Thousands of farmers from France’s largest grain-growing regions took to the streets of Paris March 25 to protest against government plans to change the way EU farm aid is allocated.

The police said 4,000 people were taking part in the protest while organizers put the number at between 5,000 and 8,000 participants.

The farmers, largely from northern regions of the country, denounced plans unveiled by French Agriculture Minister Michel Barnier last month to reallocate 1.4 billion euros ($1.91 billion) of EU farm aid between different sectors in 2010.

“This is a plan that cuts help to agriculture at a time when there are stimulus plans for the car sector, for the banking sector,” Luc Smessaert, head of the farmers’ union for the Oise, one of France’s largest grain-growing areas, told Reuters.

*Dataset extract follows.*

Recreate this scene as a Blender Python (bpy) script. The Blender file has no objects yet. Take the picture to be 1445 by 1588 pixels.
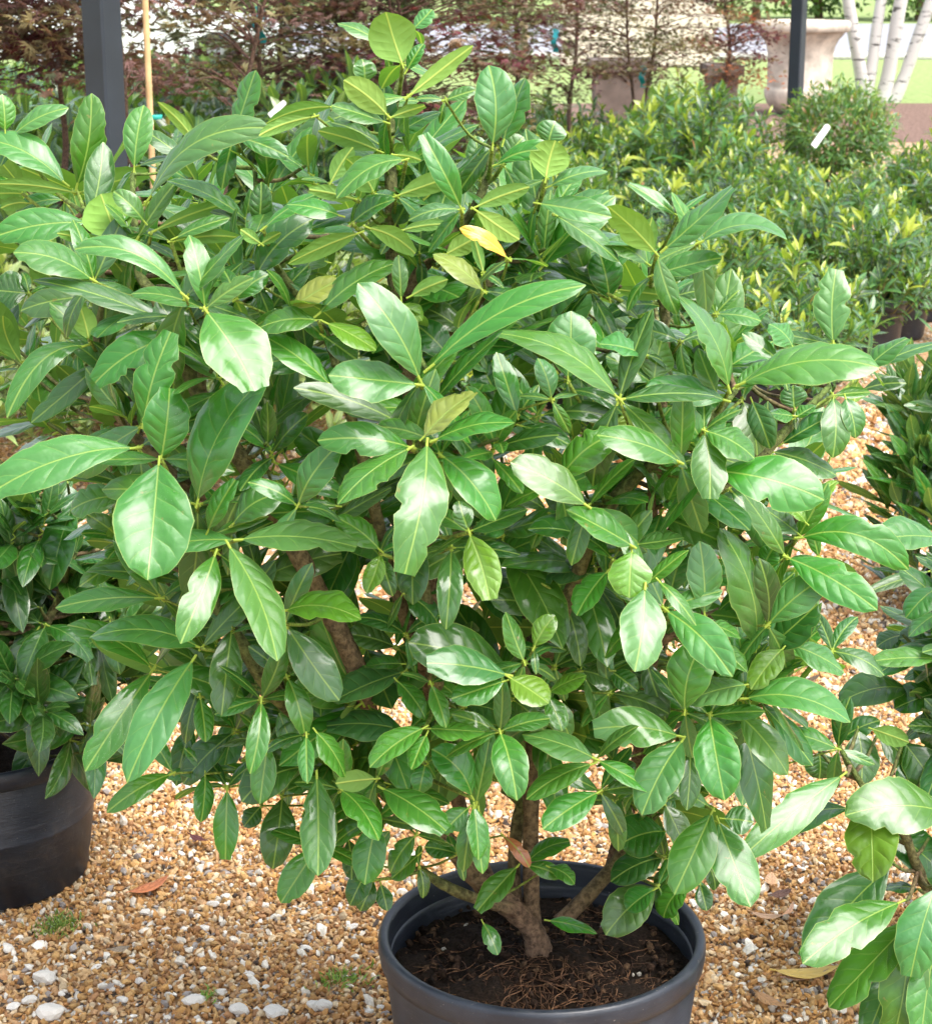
import bpy, math, random
import numpy as np
from mathutils import Vector
random.seed(7)
rng = np.random.default_rng(11)
sc = bpy.context.scene
col = sc.collection

# ------------------------------------------------------------------ camera
PW, PH, F = 1445.0, 1588.0, 3000.0          # photograph size and focal length in its pixels
PITCH = math.radians(15.7)
CAM = np.array([0.0, 0.0, 1.62])
cam_d = bpy.data.cameras.new('camera')
cam = bpy.data.objects.new('camera', cam_d)
col.objects.link(cam)
cam.location = CAM
cam.rotation_euler = (math.radians(90) - PITCH, 0, 0)
cam_d.sensor_fit = 'HORIZONTAL'
cam_d.sensor_width = 36.0
cam_d.lens = F / PW * 36.0
cam_d.clip_start = 0.05
cam_d.clip_end = 1500
cam_d.dof.use_dof = True
cam_d.dof.focus_distance = 2.45
cam_d.dof.aperture_fstop = 22
sc.camera = cam

# ------------------------------------------------------------------ sky, sun, exposure
SUN_EL, SUN_AZ = math.radians(58), math.radians(132)      # azimuth from +Y towards +X
w = bpy.data.worlds.new('World')
sc.world = w
w.use_nodes = True
nt = w.node_tree
bg = nt.nodes['Background']
sky = nt.nodes.new('ShaderNodeTexSky')
sky.sky_type = 'NISHITA'
sky.sun_disc = False
sky.sun_elevation = SUN_EL
sky.sun_rotation = SUN_AZ
sky.air_density = 1.0
sky.dust_density = 4.0
sky.ozone_density = 1.0
hsv = nt.nodes.new('ShaderNodeHueSaturation')
hsv.inputs['Saturation'].default_value = 0.48
nt.links.new(sky.outputs[0], hsv.inputs['Color'])
nt.links.new(hsv.outputs[0], bg.inputs['Color'])
bg.inputs['Strength'].default_value = 0.15
sun_d = bpy.data.lights.new('sun', 'SUN')
sun = bpy.data.objects.new('sun', sun_d)
col.objects.link(sun)
sun_d.energy = 1.5
sun_d.angle = math.radians(40)
sun_d.color = (1.0, 0.975, 0.94)
sd = Vector((math.sin(SUN_AZ) * math.cos(SUN_EL), math.cos(SUN_AZ) * math.cos(SUN_EL), math.sin(SUN_EL)))
sun.rotation_euler = sd.to_track_quat('Z', 'Y').to_euler()
sun.location = (0, 0, 12)
sc.view_settings.view_transform = 'Standard'
sc.view_settings.look = 'None'
sc.view_settings.gamma = 1.0
sc.view_settings.exposure = 1.54
sc.view_settings.use_curve_mapping = False
sc.render.engine = 'CYCLES'
sc.cycles.max_bounces = 5
sc.cycles.use_adaptive_sampling = True
sc.cycles.adaptive_threshold = 0.022
sc.cycles.diffuse_bounces = 3
sc.cycles.glossy_bounces = 2
sc.cycles.transmission_bounces = 3
sc.cycles.transparent_max_bounces = 4
sc.cycles.use_denoising = True

# ------------------------------------------------------------------ geometry helpers
cp, sp = math.cos(PITCH), math.sin(PITCH)
FWD = np.array([0, cp, -sp]); UPV = np.array([0, sp, cp]); RGT = np.array([1.0, 0, 0])
def ray(px, py):
    return FWD + RGT * ((px - PW / 2) / F) + UPV * ((PH / 2 - py) / F)
def at(px, py, Y):
    """point on the line of sight at world distance Y (metres ahead)"""
    r = ray(px, py)
    return CAM + r * (Y / r[1])
def on_ground(px, py, z=0.0):
    r = ray(px, py)
    return CAM + r * ((z - CAM[2]) / r[2])
def project(P):
    d = np.asarray(P) - CAM
    zz = d @ FWD
    return PW / 2 + F * (d @ RGT) / zz, PH / 2 - F * (d @ UPV) / zz
def nrm(v):
    v = np.asarray(v, float)
    return v / (np.linalg.norm(v, axis=-1, keepdims=True) + 1e-12)

def mesh_from(name, V, F_, mat, tint=None, luv=None, smooth=True, fidx=None):
    """V (n,3); F_ list of lists or (m,k) array; tint (n,3) colour attribute; luv (n,3) vector attribute"""
    me = bpy.data.meshes.new(name)
    V = np.asarray(V, np.float32)
    if isinstance(F_, np.ndarray):
        m, k = F_.shape
        me.vertices.add(len(V)); me.vertices.foreach_set('co', V.ravel())
        me.loops.add(m * k); me.loops.foreach_set('vertex_index', F_.astype(np.int32).ravel())
        me.polygons.add(m)
        me.polygons.foreach_set('loop_start', np.arange(0, m * k, k, dtype=np.int32))
        me.update(calc_edges=True)
    else:
        me.from_pydata([tuple(map(float, v)) for v in V], [], [tuple(map(int, f)) for f in F_])
    me.polygons.foreach_set('use_smooth', np.full(len(me.polygons), smooth))
    if tint is not None:
        a = me.attributes.new('tint', 'FLOAT_COLOR', 'POINT')
        c = np.ones((len(V), 4), np.float32); c[:, :3] = tint
        a.data.foreach_set('color', c.ravel())
    if luv is not None:
        a = me.attributes.new('leafuv', 'FLOAT_VECTOR', 'POINT')
        a.data.foreach_set('vector', np.asarray(luv, np.float32).ravel())
    for m_ in (mat if isinstance(mat, (list, tuple)) else [mat]):
        me.materials.append(m_)
    if fidx is not None:
        me.polygons.foreach_set('material_index', np.asarray(fidx, np.int32))
    me.update()
    return me
def link(name, me, parent=None, loc=None):
    o = bpy.data.objects.new(name, me)
    col.objects.link(o)
    if parent is not None: o.parent = parent
    if loc is not None: o.location = loc
    return o
def tag(o, label=None, cat=None, group=None, kind=None):
    if label: o['label'] = label
    if cat: o['category'] = cat
    if group: o['group'] = group
    if kind: o['kind'] = kind
    return o
def thing(name, loc, label, cat, group=None, rz=0):
    o = bpy.data.objects.new(name, None)
    o.empty_display_size = 0.1
    col.objects.link(o)
    o.location = loc; o.rotation_euler = (0, 0, rz)
    return tag(o, label, cat, group)
def copy_tree(o, parent=None):
    c = o.copy(); col.objects.link(c); c.parent = parent
    for ch in o.children: copy_tree(ch, c)
    return c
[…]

France intends to take aids initially devoted to growers, who saw their revenue rise last year due to a surge in prices, and channel them towards farmers who feed their livestock on grass, those operating in the mountains and producers of organic food.

Farmers warned the decisions were dangerous at a time of high price volatility.


But Barnier defended his plan, saying such steps were necessary to prepare for the next large overhaul of the CAP in 2013 and that it was based on negotiations with farm unions.

“The deductions, even if grain growers take their share, are balanced when looking at the level of aids for each sector,” Barnier said in a speech to the French agriculture boards, which represent the main players in the farm sector.

“It is unfair to say that grain farms are the only ones to pay,” he added, stressing that their loss would amount to 10 euros per tonne of grain.

France is the largest beneficiary of the EU’s Common Agricultural Policy (CAP) with 10 billion euros ($13.5 billion) in farm payments each year and grain growers get roughly two-thirds of these aids.

While growers’ income jumped in 2008, agricultural commodity prices had fallen sharply this year – because of bigger crops and as a result of the economic gloom – making the French plan less justified, he said.

Crop producers’ union Orama called the French government’s plan arbitrary and brutal and asked that the shift in aid be made over several years, a move Barnier told the agriculture boards would be “difficult,” without explaining why.